Each bounding box is visualized as the label (Vehicle ID, Probability, Parking flag, License plate number), whose specific meanings are as follows:

• Vehicle ID: The ID of each vehicle is different. Under ideal circumstances, it remains unchanged throughout the tracking process.
• Probability: The probability that the predicted bounding box contains a vehicle.
• Parking flag: This is 1 when the vehicle is in the parking area, and 0 in the non-parking area.
• License plate number: This refers to the license plate number belonging to the predicted bounding box. If the license plate number is unpredicted, the corresponding part of the label is kept as empty.

In addition, the trajectories of every vehicle are plotted in the videos.

It can be seen from Figure 10 that the predicted bounding boxes are of high precision and the license plate numbers are of remarkable accuracy. In addition, the correspondences between the vehicles and the license plates are also accurate. In the aspect of tracking, the vehicle IDs remain unchanged and the vehicle trajectories are smooth. Furthermore, even if the license plates of the vehicles are not visible, our algorithm can still accurately predict their license plate numbers.
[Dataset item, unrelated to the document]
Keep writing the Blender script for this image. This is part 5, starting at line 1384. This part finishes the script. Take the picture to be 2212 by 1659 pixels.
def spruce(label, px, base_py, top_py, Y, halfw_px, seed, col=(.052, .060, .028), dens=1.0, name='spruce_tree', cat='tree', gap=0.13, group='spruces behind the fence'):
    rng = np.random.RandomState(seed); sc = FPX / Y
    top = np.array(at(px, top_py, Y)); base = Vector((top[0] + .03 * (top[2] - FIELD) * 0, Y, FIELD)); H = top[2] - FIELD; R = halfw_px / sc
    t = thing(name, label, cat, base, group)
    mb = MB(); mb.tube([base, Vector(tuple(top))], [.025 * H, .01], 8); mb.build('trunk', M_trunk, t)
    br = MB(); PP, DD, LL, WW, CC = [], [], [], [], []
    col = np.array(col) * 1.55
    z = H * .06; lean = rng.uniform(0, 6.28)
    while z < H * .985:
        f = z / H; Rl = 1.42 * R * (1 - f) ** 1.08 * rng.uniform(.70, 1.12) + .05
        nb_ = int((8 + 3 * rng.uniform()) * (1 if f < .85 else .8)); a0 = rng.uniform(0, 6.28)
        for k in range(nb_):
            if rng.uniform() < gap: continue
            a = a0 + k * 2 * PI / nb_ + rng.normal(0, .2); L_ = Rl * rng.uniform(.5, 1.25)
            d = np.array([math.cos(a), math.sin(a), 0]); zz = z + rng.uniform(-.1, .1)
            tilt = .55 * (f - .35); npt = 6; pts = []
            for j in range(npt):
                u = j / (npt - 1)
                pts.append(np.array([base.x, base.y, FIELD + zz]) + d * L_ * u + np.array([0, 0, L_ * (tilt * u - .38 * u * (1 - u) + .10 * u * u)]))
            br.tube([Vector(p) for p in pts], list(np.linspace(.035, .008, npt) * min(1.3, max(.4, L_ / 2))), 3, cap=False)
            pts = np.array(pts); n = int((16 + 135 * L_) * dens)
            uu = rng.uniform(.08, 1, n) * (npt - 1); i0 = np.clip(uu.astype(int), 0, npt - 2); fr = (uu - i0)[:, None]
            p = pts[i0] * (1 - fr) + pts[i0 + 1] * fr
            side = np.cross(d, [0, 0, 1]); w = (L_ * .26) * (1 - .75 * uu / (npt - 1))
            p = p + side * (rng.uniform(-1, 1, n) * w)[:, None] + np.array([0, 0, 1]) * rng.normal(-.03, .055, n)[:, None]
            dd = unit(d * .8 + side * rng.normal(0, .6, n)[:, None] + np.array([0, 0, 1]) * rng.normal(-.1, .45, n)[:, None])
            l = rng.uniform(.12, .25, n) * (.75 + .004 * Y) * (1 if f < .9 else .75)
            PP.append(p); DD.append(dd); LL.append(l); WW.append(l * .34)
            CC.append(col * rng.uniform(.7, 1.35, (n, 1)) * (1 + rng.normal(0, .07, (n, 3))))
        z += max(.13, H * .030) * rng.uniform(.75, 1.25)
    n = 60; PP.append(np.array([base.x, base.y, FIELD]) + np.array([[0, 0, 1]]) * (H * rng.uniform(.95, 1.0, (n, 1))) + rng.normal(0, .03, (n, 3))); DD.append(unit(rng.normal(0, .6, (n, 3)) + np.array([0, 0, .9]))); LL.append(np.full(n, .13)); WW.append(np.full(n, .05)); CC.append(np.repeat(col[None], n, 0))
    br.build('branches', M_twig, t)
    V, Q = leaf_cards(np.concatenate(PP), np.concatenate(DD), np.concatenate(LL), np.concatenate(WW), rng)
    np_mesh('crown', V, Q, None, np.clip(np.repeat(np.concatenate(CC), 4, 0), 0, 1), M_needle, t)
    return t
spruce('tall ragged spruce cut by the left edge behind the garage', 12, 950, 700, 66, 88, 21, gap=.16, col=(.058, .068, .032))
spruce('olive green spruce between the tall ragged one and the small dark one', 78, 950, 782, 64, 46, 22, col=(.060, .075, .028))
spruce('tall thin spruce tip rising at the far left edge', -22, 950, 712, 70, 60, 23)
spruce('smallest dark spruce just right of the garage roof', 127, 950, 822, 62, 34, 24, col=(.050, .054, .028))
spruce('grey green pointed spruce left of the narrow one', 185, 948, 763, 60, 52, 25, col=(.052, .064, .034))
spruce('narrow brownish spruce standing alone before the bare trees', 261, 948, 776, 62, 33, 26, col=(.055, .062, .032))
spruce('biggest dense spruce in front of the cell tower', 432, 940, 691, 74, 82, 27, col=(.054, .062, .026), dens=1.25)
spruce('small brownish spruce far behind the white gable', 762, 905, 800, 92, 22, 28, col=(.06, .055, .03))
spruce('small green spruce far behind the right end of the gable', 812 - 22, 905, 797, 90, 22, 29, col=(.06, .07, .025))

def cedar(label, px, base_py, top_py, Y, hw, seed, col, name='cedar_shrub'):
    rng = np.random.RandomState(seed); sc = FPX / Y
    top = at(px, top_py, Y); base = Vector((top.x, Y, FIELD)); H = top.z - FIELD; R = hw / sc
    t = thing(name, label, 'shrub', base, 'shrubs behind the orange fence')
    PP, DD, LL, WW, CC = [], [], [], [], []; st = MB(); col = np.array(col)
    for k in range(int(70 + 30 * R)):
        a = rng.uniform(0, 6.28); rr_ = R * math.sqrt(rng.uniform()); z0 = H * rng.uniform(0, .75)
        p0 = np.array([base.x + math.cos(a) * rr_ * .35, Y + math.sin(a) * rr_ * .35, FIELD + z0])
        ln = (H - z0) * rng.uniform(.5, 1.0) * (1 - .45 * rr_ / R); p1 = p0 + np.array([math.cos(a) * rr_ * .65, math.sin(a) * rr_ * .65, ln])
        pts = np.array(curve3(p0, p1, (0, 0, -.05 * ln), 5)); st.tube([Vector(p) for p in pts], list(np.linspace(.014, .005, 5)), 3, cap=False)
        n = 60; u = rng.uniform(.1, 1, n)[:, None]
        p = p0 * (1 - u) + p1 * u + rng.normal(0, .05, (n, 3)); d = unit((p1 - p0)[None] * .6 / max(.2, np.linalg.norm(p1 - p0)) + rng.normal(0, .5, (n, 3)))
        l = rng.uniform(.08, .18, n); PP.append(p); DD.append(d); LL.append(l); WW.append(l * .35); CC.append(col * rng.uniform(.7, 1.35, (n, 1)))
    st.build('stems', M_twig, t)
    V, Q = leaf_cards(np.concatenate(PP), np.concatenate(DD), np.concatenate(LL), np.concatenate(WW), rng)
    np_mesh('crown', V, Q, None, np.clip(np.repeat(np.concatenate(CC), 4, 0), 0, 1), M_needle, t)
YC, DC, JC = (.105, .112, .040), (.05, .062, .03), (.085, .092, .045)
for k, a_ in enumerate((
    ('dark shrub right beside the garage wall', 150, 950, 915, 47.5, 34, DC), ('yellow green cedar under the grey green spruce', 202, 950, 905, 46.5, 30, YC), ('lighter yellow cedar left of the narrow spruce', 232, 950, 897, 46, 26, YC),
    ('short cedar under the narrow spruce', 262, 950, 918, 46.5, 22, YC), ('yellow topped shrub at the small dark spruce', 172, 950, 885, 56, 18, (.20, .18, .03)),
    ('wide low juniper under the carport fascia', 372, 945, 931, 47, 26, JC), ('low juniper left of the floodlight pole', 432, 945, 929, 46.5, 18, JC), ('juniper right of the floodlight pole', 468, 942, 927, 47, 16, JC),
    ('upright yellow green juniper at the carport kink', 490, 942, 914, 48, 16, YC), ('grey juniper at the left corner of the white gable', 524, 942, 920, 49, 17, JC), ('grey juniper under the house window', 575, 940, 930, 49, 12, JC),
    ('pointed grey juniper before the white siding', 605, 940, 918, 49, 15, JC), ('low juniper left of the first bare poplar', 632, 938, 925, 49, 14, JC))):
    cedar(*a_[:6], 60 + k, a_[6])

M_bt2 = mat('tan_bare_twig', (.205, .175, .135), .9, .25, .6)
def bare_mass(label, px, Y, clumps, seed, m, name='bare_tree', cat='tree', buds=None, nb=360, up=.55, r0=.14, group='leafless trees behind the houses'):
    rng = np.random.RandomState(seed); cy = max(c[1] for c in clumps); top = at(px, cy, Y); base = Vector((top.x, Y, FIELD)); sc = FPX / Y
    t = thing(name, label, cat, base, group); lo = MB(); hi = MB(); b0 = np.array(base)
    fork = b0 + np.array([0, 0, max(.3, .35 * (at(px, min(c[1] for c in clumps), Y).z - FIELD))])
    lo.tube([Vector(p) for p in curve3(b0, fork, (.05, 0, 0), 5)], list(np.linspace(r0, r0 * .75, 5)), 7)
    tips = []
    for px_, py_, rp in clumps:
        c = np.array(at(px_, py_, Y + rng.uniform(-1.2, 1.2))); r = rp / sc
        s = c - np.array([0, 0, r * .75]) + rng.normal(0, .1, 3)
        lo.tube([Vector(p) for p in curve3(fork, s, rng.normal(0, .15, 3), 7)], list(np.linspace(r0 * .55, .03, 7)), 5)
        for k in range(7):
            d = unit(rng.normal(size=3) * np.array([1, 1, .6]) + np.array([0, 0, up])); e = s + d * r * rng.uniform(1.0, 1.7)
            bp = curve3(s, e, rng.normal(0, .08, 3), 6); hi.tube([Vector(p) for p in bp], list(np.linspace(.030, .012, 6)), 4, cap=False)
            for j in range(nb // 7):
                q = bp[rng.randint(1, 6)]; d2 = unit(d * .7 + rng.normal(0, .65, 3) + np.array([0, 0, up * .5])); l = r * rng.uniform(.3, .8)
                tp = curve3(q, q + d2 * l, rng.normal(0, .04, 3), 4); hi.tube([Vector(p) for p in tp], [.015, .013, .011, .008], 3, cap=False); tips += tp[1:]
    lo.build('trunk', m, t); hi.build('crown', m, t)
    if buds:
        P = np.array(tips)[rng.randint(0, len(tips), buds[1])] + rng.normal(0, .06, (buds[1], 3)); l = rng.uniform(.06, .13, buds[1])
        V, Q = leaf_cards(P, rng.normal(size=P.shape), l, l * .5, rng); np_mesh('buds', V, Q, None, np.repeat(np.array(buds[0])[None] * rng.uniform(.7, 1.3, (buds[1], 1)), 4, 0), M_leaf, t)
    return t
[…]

For instance, in row 1 column 4, the license plate of the vehicle (ID 2) is not visible. In row 3 column 4, the license plate of the vehicle (ID 1) is completely obscured by the vehicle (ID 4). However, they can also be predicted by our proposed algorithm. The above reflects the significant efficiency of our algorithm.

5. Limitations

This paper only considers video detection and tracking for a single camera, causing the limitation in scenes with a large range of view.

6. Conclusions and Future Work

This paper proposes an open-space vehicle positioning algorithm based on detection and tracking in video sequences. The experimental study is conducted to explore the precision and speed of detection, the performance of tracking, as well as the precision of the entry and exit time.

Our work is as follows: (1) Carry out parallel detection of vehicles and license plates, and then match them based on their geometric relationships. (2) Improve DeepSORT by combining with integrated voting to infer vehicles’ positions and license plate numbers. (3) Judge the vehicle behavior of entry or exit by the cumulative state detector to increase the fault-tolerance.

The experimental results of the above work reveal that our algorithm has fewer parameters, faster inference speed, higher precision, and more accurate tracking, demonstrating that our algorithm can be well applied to open-space vehicle positioning. However, this paper only considers video detection and tracking for a single camera, which has a limited field of view. In the future work, the problem of multi-camera video detection and tracking will be focused, including multi-camera detection, cross-camera tracking, and multi-camera collaboration.